··· Data block ···

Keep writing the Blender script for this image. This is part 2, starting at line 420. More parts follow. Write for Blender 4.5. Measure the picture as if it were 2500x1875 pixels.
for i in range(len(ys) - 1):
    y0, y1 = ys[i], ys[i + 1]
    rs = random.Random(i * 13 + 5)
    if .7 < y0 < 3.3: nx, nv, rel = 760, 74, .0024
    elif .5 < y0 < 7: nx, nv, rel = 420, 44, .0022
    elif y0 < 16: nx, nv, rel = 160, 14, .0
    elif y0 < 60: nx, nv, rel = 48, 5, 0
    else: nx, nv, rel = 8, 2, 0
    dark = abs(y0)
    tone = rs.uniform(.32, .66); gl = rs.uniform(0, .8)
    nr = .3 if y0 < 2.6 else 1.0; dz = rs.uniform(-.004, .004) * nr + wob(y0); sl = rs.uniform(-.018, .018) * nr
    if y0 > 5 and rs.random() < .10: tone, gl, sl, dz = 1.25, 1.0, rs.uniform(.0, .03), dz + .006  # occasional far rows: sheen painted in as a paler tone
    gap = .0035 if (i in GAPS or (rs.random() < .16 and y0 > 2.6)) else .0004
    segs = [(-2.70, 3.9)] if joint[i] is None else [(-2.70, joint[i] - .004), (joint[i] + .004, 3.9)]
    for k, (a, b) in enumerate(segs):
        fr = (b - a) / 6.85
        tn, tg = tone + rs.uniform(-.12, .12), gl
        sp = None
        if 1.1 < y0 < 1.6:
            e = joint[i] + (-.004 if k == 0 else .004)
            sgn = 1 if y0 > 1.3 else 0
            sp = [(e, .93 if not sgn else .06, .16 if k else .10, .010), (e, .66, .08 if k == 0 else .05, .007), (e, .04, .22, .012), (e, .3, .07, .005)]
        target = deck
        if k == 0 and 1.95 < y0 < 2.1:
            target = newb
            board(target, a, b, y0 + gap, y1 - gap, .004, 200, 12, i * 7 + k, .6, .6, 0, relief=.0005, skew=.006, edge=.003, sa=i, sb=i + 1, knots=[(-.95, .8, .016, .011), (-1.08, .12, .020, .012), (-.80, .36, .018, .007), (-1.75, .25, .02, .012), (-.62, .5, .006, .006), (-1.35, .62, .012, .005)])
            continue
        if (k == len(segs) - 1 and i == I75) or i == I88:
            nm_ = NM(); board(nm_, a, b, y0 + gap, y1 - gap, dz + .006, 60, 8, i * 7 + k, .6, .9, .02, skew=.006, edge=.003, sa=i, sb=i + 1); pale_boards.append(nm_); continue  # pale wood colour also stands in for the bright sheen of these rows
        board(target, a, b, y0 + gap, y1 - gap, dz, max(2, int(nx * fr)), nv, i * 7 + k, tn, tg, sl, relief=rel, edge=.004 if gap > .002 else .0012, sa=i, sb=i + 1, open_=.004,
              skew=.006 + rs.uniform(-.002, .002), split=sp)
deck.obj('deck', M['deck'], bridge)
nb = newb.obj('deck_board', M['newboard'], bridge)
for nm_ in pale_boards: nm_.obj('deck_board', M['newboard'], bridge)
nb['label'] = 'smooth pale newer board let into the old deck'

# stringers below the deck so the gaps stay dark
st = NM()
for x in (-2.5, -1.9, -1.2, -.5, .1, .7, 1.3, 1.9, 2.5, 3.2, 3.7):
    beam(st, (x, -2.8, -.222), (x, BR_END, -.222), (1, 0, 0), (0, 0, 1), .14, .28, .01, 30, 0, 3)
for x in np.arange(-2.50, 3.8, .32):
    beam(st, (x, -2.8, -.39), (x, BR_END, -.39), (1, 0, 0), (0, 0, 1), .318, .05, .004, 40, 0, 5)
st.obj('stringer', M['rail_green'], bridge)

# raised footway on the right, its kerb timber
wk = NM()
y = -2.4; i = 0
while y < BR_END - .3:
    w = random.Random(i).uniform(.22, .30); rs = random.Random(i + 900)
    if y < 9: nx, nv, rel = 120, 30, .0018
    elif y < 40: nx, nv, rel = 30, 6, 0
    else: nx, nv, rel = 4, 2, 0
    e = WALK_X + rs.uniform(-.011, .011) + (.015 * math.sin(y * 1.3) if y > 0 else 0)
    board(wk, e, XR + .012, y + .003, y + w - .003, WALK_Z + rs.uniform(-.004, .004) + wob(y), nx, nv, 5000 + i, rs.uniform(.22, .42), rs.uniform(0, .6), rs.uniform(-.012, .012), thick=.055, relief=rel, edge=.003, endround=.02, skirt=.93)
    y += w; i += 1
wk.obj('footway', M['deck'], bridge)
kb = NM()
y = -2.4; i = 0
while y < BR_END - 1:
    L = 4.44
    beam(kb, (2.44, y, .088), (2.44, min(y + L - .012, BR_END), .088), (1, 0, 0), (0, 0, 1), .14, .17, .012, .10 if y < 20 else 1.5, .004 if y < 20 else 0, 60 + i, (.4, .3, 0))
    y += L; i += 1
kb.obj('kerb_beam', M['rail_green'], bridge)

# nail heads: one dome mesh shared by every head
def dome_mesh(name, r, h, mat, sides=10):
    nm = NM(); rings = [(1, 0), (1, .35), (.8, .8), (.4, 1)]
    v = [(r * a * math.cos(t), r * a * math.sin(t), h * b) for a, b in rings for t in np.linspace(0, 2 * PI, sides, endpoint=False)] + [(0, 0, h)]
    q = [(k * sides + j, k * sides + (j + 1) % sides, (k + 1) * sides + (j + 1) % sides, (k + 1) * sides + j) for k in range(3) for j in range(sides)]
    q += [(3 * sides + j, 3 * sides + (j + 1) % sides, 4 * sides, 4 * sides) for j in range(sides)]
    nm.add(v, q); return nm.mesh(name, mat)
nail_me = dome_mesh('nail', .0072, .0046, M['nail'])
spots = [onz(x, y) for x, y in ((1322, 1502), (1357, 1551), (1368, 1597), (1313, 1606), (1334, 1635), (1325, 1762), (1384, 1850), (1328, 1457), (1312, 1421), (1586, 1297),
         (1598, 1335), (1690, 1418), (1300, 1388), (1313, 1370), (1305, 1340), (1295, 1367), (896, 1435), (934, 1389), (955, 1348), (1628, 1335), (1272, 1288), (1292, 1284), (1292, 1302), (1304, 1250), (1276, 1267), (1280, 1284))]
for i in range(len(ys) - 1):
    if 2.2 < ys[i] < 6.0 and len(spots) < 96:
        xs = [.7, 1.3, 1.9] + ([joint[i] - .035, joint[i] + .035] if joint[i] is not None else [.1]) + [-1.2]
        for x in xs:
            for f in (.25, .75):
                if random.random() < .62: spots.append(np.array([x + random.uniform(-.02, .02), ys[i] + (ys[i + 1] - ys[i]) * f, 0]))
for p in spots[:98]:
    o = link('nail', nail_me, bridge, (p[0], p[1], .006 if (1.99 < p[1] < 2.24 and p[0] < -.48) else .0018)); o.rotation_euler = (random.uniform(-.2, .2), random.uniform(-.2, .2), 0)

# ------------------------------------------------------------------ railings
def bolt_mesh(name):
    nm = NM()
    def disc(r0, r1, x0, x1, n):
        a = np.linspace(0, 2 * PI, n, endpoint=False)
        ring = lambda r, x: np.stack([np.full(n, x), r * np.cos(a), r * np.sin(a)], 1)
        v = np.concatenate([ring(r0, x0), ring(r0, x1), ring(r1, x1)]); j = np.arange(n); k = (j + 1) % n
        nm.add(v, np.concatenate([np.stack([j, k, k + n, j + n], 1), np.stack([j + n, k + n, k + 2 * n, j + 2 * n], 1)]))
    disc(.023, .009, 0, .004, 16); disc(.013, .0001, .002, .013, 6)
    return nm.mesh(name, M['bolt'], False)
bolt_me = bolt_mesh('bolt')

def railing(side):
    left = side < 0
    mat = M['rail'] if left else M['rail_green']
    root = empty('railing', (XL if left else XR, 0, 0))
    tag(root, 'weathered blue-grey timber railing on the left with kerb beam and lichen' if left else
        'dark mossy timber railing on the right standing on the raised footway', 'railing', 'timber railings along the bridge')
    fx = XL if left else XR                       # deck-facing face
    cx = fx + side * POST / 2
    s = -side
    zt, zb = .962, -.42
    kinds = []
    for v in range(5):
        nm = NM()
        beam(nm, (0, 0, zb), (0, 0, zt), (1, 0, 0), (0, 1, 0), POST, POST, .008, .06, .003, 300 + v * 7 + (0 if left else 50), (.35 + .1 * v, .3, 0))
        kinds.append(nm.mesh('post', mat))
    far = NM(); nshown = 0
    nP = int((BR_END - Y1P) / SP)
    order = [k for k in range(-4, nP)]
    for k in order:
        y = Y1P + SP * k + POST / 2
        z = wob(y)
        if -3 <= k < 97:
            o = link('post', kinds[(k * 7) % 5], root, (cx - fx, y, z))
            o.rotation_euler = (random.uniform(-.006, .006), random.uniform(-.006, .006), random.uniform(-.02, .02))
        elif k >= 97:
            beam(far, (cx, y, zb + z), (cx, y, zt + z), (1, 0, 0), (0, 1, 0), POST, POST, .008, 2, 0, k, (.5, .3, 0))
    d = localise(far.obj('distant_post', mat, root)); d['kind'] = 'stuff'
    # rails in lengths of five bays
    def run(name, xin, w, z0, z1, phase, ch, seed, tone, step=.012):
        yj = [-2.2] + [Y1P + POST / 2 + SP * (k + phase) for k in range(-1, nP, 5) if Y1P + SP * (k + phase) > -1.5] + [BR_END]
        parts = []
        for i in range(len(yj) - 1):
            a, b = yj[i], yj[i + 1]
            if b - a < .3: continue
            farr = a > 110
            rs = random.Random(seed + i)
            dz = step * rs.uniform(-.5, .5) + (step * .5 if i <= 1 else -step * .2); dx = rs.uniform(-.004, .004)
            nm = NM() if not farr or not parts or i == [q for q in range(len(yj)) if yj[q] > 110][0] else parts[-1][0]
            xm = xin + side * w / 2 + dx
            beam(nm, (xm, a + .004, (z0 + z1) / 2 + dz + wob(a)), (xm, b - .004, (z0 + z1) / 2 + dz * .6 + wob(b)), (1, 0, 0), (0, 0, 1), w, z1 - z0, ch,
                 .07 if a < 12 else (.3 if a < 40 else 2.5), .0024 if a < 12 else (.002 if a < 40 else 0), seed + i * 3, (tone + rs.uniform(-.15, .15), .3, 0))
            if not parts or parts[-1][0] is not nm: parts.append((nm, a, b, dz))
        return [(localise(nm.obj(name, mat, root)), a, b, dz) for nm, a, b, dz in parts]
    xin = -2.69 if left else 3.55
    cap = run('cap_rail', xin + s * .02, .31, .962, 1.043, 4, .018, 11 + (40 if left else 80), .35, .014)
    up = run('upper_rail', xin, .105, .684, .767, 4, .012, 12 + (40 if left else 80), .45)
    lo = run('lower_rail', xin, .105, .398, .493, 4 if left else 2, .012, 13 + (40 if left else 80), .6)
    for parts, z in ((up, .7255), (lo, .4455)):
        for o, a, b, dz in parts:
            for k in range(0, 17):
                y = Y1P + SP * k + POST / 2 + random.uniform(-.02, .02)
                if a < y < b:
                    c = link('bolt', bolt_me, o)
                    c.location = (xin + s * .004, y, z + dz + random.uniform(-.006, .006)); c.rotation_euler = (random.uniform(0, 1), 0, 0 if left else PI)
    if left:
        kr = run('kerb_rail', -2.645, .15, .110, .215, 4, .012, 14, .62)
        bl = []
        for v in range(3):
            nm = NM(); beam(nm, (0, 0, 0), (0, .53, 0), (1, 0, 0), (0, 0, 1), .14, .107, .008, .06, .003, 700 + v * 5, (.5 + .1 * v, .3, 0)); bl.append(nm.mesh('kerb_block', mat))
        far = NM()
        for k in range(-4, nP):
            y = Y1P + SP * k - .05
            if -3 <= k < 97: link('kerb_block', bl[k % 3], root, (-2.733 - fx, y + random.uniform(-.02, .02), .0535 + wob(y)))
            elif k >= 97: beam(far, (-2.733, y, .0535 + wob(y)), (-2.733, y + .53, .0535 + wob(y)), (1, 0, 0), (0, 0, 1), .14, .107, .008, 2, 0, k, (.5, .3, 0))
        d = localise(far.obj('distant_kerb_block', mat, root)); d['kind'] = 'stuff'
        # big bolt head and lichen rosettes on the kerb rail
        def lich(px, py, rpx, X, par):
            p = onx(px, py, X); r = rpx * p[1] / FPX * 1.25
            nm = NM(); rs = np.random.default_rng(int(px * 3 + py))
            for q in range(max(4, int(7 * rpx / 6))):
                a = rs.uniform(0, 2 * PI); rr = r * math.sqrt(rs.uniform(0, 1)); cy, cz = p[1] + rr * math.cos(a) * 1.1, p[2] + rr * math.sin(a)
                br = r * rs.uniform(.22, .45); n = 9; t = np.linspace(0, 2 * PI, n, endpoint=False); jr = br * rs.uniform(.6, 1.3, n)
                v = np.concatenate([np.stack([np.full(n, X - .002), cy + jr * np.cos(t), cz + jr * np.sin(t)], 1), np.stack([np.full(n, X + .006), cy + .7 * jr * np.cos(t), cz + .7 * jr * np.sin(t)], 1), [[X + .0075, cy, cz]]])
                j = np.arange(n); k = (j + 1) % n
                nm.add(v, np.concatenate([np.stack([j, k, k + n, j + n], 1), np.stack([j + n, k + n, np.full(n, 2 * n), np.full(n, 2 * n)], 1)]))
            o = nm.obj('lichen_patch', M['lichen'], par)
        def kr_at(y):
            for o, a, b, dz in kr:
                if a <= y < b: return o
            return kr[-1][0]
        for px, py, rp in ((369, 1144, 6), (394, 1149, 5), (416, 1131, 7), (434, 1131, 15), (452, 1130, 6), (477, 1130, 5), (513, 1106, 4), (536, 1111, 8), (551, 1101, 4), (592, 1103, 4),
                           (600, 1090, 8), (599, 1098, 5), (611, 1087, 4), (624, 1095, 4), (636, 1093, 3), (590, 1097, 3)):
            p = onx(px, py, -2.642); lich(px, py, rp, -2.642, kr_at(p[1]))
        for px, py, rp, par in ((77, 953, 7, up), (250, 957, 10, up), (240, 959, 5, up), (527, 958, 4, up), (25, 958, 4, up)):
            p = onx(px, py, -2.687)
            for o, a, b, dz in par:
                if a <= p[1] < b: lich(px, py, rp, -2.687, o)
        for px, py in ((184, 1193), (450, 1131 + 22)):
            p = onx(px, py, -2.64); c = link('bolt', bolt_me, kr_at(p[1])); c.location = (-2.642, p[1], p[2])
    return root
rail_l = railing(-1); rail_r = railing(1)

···

Work to complete —
In the listing above, find the line containing "kb.obj('kerb_beam', M['rail_green'], bridge)" and the line containing "o = link('nail', nail_me, bridge, (p[0], p[1], .006", then quote both, plus every line between them, exactly as written.

Response —
kb.obj('kerb_beam', M['rail_green'], bridge)

# nail heads: one dome mesh shared by every head
def dome_mesh(name, r, h, mat, sides=10):
    nm = NM(); rings = [(1, 0), (1, .35), (.8, .8), (.4, 1)]
    v = [(r * a * math.cos(t), r * a * math.sin(t), h * b) for a, b in rings for t in np.linspace(0, 2 * PI, sides, endpoint=False)] + [(0, 0, h)]
    q = [(k * sides + j, k * sides + (j + 1) % sides, (k + 1) * sides + (j + 1) % sides, (k + 1) * sides + j) for k in range(3) for j in range(sides)]
    q += [(3 * sides + j, 3 * sides + (j + 1) % sides, 4 * sides, 4 * sides) for j in range(sides)]
    nm.add(v, q); return nm.mesh(name, mat)
nail_me = dome_mesh('nail', .0072, .0046, M['nail'])
spots = [onz(x, y) for x, y in ((1322, 1502), (1357, 1551), (1368, 1597), (1313, 1606), (1334, 1635), (1325, 1762), (1384, 1850), (1328, 1457), (1312, 1421), (1586, 1297),
         (1598, 1335), (1690, 1418), (1300, 1388), (1313, 1370), (1305, 1340), (1295, 1367), (896, 1435), (934, 1389), (955, 1348), (1628, 1335), (1272, 1288), (1292, 1284), (1292, 1302), (1304, 1250), (1276, 1267), (1280, 1284))]
for i in range(len(ys) - 1):
    if 2.2 < ys[i] < 6.0 and len(spots) < 96:
        xs = [.7, 1.3, 1.9] + ([joint[i] - .035, joint[i] + .035] if joint[i] is not None else [.1]) + [-1.2]
        for x in xs:
            for f in (.25, .75):
                if random.random() < .62: spots.append(np.array([x + random.uniform(-.02, .02), ys[i] + (ys[i + 1] - ys[i]) * f, 0]))
for p in spots[:98]:
    o = link('nail', nail_me, bridge, (p[0], p[1], .006 if (1.99 < p[1] < 2.24 and p[0] < -.48) else .0018)); o.rotation_euler = (random.uniform(-.2, .2), random.uniform(-.2, .2), 0)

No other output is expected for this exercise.